Diante desse quadro macabro, descreve-se a guerra como uma espécie de feitiçaria tenebrosa, em que um dado soldado se converte num agente da morte, capaz de pulverizar os sentimentos de fraternidade com um simples gesto, num único disparo: perceba-se a ironia na expressão “condenado como estou, divirto-me”, a refletir a terrível fascinação que a violência pode desencadear, mesmo naqueles que, por princípio, rejeitam-na.

 

J.A.R. – H.C.

 

Keith Douglas

(1920-1944)

 

How to Kill

 

Under the parabola of a ball,

a child turning into a man,

I looked into the air too long.

The ball fell in my hand, it sang

in the closed fist: Open Open

Behold a gift designed to kill.

 

Now in my dial of glass appears

the soldier who is going to die.

He smiles, and moves about in ways

his mother knows, habits of his.

The wires touch his face: I cry

NOW. Death, like a familiar, hears

 

and look, has made a man of dust

of a man of flesh. This sorcery

I do. Being damned, I am amused

to see the centre of love diffused

and the wave of love travel into vacancy.

How easy it is to make a ghost.

 

The weightless mosquito touches

her tiny shadow on the stone,

and with how like, how infinite

a lightness, man and shadow meet.

They fuse. A shadow is a man

when the mosquito death approaches.

 

Túnez – El Cairo, 1943

 

Réquiem pela Guerra

(Hans G. Burkhardt: artista suíço-americano)

 

Como Matar

 

Sob a parábola de uma bola,

uma criança a tornar-se homem,

estive a mirar o ar por tempo demais.

A bola, ao cair em minha mão, cantarolou

no punho fechado: Abra, abra,

eis aqui um presente projetado para matar.

 

Agora, em minha objetiva de vidro, desponta

o soldado que está prestes a morrer.

Sorri e se move de um modo bastante familiar

para sua mãe, com hábitos tão seus.

As retículas da mira tocam-lhe o rosto: e eu grito

AGORA. A morte, como se um familiar fosse,

 

a tudo observa e escuta, convertendo em pó

um homem de carne. Esse sortilégio engendro-o

por conta própria. Condenado como estou,

folgo em ver o centro do amor dispersar-se

e a sua onda vagar até o núcleo do vazio.

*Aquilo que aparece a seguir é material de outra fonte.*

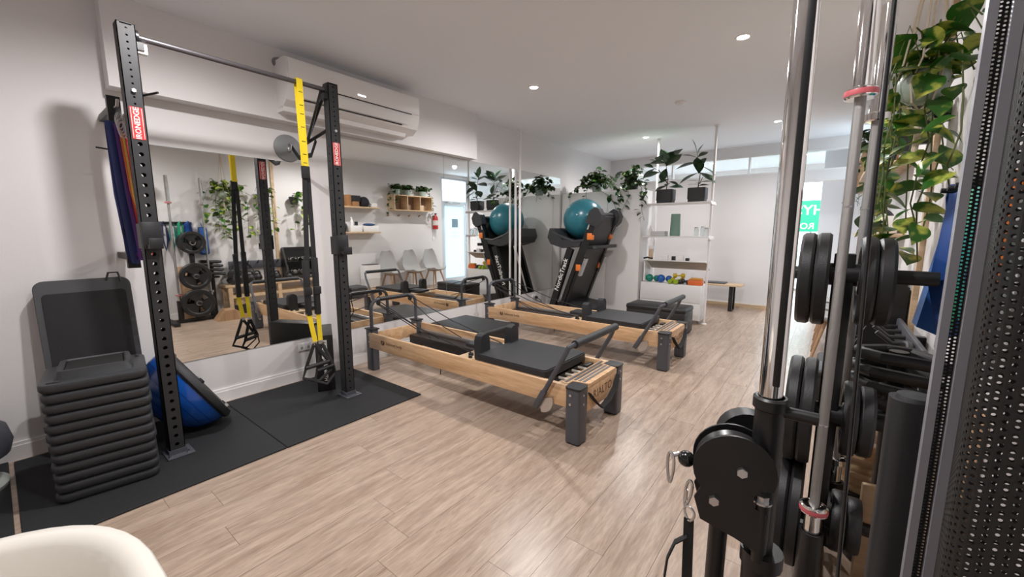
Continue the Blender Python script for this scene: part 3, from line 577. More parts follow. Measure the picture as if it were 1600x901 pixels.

Quão simples é gerar um fantasma.

 

O mosquito ingrávido toca

a sua diminuta sombra sobre a pedra,

e com que semelhança, com que infinita

leveza, o homem e a sombra se encontram.

Logo se fundem. Uma sombra é um homem

quando o mosquito da morte se aproxima.

 

Túnez – El Cairo, 1943

 

Referência:

 

DOUGLAS, Keith. How to kill. In: SCHMIDT, Michael (Ed.). The Harvill Book of Twentieth-Century Poetry in English. London, EN: The Harvill Press, 2003. p. 366.